— Begin —

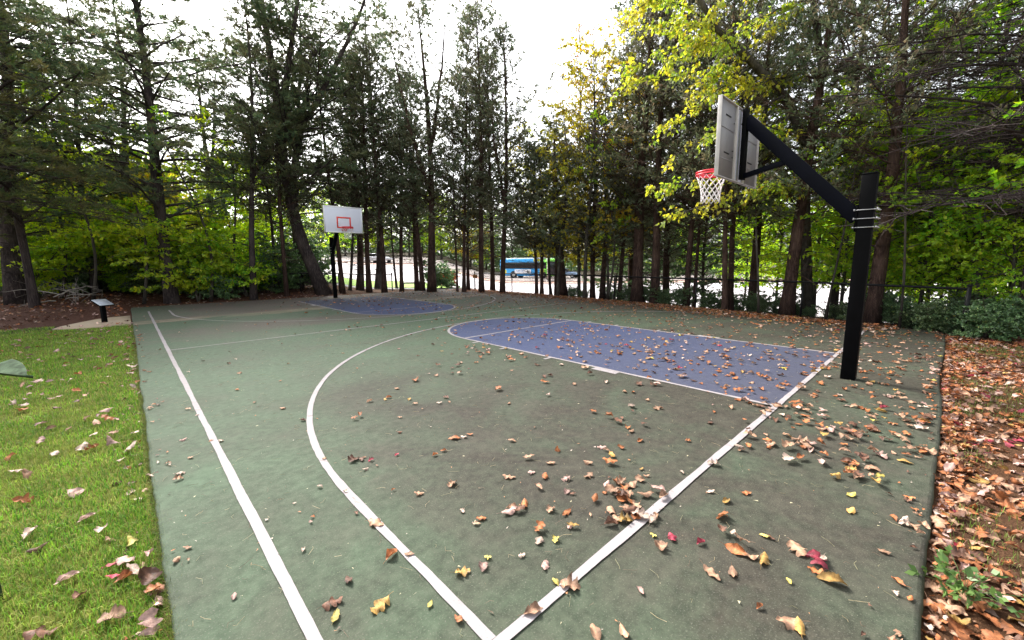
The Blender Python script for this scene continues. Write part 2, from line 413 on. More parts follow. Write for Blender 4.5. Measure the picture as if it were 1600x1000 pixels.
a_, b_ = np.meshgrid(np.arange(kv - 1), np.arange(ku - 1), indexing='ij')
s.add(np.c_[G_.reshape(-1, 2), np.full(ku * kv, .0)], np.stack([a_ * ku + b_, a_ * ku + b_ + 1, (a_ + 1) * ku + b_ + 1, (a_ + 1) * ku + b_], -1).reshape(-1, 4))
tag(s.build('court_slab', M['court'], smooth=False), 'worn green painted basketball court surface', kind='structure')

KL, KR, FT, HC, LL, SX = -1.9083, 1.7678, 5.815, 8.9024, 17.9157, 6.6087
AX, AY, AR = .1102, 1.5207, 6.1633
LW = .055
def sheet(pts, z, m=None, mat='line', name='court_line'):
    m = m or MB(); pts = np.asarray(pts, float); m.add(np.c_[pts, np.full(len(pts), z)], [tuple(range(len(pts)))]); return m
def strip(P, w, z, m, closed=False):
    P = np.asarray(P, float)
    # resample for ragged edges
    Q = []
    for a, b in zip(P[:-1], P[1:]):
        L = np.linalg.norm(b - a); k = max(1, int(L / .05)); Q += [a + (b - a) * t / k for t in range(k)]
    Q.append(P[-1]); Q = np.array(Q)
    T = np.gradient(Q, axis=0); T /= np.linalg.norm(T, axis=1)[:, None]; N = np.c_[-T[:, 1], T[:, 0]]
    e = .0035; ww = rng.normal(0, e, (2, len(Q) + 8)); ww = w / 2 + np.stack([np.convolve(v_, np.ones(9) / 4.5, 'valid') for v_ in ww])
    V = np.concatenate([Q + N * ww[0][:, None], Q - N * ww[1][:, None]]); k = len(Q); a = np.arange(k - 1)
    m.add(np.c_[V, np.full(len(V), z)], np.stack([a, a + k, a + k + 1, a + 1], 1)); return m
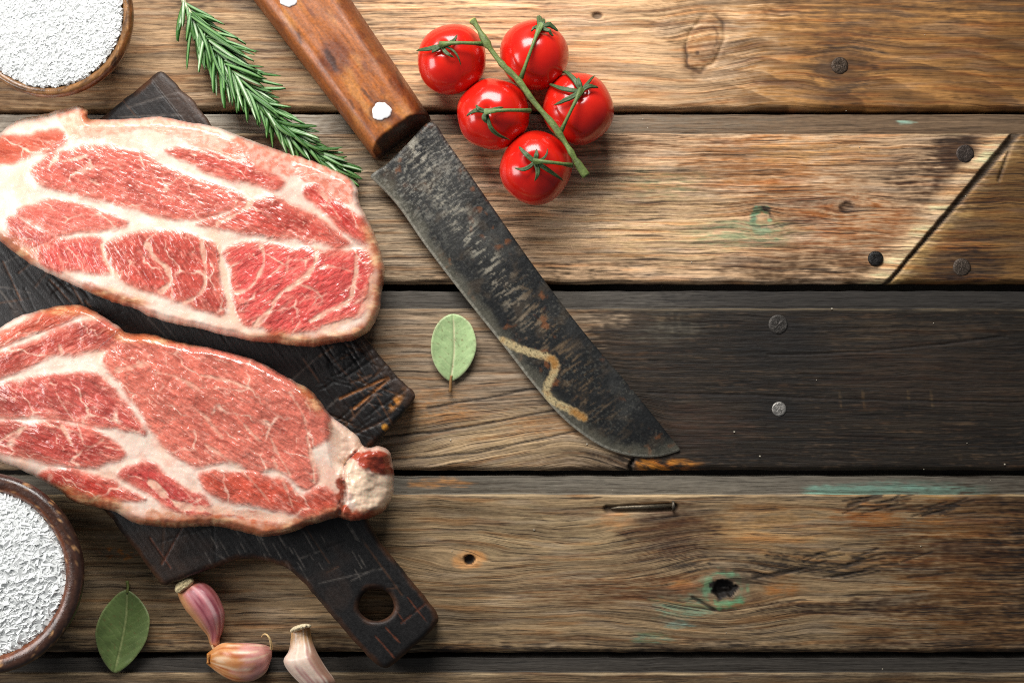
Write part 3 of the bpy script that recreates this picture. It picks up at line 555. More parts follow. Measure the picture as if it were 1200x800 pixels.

— End —

Pick out all lines from the data above in which the word "pixels" appears.

◆ **ANSWER BELOW**
The Blender Python script for this scene continues. Write part 2, from line 413 on. More parts follow. Write for Blender 4.5. Measure the picture as if it were 1600x1000 pixels.
Write part 3 of the bpy script that recreates this picture. It picks up at line 555. More parts follow. Measure the picture as if it were 1200x800 pixels.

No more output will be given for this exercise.